Google has launched three mapping tools drawing on the tech giant’s artificial intelligence (AI), aerial imagery and environmental data to help businesses and cities accelerate decarbonization efforts.

The tech giant used its at Google Cloud Next ’23 conference to unveil an expansion to the sustainability offering hosted on its Maps platform, including a trio of new tools to designed to provide more up-to-date information on solar power potential, air quality and pollen levels.

The company’s upgraded Solar API will make detailed rooftop data available from more than 320 million buildings to help better estimate solar energy potential and cost and carbon savings.

Using high-resolution 3D models of individual roofs, Google claims the tool will calculate how much sunlight buildings may receive during the day and account for factors such as historical weather patterns in the area and energy costs.

It said the functionality could allow businesses such as solar installers to see how much sunlight buildings receive and calculate potential energy savings before visiting an area or proceeding with an installation.

Moreover, the company’s beefed up Air Quality API will offer developers air quality insights for more than 100 countries across Europe, Asia, Africa, Australasia and the Americas, providing a local and universal index, as well as the ability to visualize air pollution via heatmaps.

Building upon Google Maps’ existing air quality layer, the API validates and organizes several terabytes of data each hour from multiple sources — including government monitoring stations, meteorological data, sensors and satellites — to provide a local and universal index.

As such, the app will look at live traffic information to understand congestion data and car volume in an area and using machine learning to predict levels of different pollutants at a given time.

Finally, Google Maps’ Pollen API will provide daily pollen count updates, heatmapping and enable five day forecasts for allergens such as tree, grass and weed pollen, and 15 plant species such as maple, birch and elm.

To get the information, Google will use machine learning to determine where specific pollen-producing plants are located and combine it with data on local wind patterns to calculate the seasonality and daily amount of pollen grains and predict how they will spread.

Yael Maguire, Google’s VP of geo sustainability, said the new tools would help the company realize its ambition to help individuals, cities and partners collectively reduce one gigaton of carbon equivalent emissions annually by 2030.

“With these three new Google Maps Platform APIs, businesses can access comprehensive and up-to-date environmental information to develop sustainability products and help people adapt to the impacts of climate change,” he said.

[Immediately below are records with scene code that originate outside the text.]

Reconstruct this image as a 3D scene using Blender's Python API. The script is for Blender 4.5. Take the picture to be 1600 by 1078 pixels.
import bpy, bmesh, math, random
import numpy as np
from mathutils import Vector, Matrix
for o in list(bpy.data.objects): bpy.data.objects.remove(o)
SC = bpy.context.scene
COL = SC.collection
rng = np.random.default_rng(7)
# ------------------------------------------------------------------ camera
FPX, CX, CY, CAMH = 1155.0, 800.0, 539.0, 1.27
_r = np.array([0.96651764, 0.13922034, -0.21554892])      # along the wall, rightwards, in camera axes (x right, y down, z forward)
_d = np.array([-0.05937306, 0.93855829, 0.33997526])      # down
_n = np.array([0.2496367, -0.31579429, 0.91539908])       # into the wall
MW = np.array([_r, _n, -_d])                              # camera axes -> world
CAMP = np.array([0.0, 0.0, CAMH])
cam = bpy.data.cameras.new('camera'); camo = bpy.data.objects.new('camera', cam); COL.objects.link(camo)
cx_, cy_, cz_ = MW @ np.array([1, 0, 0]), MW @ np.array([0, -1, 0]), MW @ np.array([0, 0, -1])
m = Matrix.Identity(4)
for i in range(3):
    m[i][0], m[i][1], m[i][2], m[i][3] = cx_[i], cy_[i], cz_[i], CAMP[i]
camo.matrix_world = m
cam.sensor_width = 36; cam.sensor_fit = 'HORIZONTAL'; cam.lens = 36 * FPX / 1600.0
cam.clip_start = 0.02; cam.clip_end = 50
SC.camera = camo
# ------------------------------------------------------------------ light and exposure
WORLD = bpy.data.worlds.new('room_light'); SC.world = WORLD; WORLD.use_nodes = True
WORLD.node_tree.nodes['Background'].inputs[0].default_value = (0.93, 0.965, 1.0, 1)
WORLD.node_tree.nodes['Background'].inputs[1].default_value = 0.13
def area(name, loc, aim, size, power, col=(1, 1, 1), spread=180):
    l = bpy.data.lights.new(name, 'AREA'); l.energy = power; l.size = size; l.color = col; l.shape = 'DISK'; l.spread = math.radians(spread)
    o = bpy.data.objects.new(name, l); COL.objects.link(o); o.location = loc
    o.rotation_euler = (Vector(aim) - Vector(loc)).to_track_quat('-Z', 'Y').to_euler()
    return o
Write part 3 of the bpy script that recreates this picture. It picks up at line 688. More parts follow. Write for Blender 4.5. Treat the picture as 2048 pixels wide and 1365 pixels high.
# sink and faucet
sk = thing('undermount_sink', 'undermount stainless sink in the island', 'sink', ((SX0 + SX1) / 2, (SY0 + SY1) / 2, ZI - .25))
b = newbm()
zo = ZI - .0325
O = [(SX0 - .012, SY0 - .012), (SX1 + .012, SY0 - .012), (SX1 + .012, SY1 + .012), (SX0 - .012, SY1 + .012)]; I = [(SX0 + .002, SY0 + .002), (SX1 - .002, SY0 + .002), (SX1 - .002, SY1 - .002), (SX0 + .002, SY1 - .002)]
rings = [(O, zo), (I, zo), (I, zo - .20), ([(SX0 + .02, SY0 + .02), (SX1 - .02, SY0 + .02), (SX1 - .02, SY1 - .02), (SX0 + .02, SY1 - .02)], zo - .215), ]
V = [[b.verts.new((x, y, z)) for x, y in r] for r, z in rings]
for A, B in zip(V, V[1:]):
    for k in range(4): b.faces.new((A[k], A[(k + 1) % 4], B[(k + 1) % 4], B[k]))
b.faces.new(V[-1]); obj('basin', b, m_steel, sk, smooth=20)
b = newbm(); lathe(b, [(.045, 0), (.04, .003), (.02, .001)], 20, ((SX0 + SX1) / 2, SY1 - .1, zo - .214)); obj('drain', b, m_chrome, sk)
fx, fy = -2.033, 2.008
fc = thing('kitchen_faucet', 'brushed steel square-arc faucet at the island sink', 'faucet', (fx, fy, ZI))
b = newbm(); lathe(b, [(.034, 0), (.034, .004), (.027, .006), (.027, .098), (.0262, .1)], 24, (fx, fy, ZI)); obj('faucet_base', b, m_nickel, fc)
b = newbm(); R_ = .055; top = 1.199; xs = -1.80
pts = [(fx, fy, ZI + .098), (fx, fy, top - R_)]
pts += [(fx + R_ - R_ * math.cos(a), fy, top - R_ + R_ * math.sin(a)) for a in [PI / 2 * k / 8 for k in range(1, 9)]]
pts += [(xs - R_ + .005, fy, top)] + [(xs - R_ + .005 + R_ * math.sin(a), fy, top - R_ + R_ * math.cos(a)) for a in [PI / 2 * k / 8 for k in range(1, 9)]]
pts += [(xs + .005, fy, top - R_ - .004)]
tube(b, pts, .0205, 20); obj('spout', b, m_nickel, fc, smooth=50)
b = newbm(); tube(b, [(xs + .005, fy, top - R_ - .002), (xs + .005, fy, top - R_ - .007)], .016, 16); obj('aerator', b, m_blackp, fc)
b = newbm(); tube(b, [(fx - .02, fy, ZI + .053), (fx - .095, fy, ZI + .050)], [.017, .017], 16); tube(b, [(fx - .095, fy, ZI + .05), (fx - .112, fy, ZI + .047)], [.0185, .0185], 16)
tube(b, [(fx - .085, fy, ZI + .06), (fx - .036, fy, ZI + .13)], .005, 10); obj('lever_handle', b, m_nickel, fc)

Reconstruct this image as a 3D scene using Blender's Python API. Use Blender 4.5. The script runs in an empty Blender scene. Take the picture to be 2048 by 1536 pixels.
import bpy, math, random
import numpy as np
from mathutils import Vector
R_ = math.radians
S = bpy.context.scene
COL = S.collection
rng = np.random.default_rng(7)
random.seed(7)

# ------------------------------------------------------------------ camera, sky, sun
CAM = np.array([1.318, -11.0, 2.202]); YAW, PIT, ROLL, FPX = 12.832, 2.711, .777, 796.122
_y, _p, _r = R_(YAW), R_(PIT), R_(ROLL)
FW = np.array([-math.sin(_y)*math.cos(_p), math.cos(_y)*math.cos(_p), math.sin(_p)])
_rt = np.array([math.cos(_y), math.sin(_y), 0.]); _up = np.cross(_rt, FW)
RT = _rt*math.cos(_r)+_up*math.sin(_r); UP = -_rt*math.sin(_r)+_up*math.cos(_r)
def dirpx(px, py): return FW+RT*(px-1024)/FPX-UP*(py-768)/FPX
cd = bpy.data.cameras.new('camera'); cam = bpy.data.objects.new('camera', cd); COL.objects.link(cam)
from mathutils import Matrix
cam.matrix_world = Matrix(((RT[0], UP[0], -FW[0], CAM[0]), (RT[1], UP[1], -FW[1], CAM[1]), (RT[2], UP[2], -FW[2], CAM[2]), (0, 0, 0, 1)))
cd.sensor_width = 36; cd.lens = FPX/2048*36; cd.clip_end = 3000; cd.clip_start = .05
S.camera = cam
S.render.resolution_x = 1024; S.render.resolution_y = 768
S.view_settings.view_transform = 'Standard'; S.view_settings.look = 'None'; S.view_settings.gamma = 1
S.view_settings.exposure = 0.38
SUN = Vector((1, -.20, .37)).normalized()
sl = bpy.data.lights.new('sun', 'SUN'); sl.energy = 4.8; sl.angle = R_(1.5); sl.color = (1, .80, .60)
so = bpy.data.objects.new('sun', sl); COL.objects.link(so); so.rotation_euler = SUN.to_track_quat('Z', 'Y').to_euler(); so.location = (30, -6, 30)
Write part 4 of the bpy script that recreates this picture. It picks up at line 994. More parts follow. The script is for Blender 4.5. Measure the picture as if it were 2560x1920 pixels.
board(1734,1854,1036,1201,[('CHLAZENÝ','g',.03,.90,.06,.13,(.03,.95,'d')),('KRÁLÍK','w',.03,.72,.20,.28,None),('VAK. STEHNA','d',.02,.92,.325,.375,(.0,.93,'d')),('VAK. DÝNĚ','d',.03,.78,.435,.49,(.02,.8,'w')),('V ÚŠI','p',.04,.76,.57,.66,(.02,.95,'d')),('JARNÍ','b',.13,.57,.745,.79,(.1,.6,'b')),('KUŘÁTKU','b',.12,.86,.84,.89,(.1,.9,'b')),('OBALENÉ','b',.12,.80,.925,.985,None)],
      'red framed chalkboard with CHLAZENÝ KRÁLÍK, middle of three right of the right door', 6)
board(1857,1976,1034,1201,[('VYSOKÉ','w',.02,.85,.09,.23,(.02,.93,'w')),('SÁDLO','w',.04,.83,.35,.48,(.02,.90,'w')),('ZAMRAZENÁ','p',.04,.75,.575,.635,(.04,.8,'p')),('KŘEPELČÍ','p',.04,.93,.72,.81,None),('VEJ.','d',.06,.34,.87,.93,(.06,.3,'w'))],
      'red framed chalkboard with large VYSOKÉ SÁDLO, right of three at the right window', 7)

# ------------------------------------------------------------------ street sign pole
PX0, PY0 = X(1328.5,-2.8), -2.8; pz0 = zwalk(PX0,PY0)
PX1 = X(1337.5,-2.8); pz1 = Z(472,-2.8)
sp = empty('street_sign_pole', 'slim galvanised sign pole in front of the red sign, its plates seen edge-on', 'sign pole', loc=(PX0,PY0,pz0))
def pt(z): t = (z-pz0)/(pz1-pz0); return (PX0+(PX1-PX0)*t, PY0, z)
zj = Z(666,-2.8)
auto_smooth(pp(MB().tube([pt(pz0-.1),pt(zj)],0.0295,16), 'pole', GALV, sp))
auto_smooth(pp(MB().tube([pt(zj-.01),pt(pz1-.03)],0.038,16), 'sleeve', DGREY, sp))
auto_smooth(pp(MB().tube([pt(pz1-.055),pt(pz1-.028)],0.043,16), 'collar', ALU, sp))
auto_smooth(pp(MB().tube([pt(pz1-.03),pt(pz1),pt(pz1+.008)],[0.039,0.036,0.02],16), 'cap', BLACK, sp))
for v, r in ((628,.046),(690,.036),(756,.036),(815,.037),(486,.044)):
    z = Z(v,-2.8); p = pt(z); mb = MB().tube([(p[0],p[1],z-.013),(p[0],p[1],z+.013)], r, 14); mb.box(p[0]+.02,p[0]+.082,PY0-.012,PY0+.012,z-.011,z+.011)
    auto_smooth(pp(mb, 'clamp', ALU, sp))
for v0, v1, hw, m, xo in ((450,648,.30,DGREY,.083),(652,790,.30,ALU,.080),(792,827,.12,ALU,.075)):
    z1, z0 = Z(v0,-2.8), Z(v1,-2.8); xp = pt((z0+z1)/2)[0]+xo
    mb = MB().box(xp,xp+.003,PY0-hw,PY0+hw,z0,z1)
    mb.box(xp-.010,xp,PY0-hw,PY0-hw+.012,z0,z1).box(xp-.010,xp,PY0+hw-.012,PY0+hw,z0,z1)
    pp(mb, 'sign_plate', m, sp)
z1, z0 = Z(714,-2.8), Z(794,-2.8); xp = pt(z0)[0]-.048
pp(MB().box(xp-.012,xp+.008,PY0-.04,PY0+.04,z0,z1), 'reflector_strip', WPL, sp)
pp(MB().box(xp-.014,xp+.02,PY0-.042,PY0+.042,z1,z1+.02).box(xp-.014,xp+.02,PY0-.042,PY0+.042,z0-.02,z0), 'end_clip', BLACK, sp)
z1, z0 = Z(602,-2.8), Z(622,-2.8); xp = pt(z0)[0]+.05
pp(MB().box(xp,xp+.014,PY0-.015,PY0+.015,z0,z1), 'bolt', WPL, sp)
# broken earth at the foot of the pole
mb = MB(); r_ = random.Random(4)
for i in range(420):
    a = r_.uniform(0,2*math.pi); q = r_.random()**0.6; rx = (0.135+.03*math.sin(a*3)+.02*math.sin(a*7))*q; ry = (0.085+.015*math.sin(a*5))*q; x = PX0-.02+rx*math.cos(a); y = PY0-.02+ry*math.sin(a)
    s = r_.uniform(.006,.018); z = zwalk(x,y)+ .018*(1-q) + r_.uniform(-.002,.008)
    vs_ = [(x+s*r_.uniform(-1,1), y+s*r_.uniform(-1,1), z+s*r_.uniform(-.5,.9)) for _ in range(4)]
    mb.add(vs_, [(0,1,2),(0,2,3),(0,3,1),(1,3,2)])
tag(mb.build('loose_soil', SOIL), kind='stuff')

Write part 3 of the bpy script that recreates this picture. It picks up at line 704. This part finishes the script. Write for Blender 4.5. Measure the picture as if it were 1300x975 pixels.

“We’re dedicated to building tools that organize environmental information and make this data useful for companies, cities and partners so we can all take collective action.”

The update comes a matter of weeks after tests carried out by Google, American Airlines and Breakthrough Energy revealed how pilots could steer clear of routes that create climate-warming contrails by harnessing AI and satellite data to help pilots make flight path decisions that can help reduce aviation’s warming impact.

Moreover, in May Google announced the extension of its Flood Hub platform to scores of additional countries, providing early flood warnings to hundreds of millions of people living in some regions exposed to the highest levels of flood risk.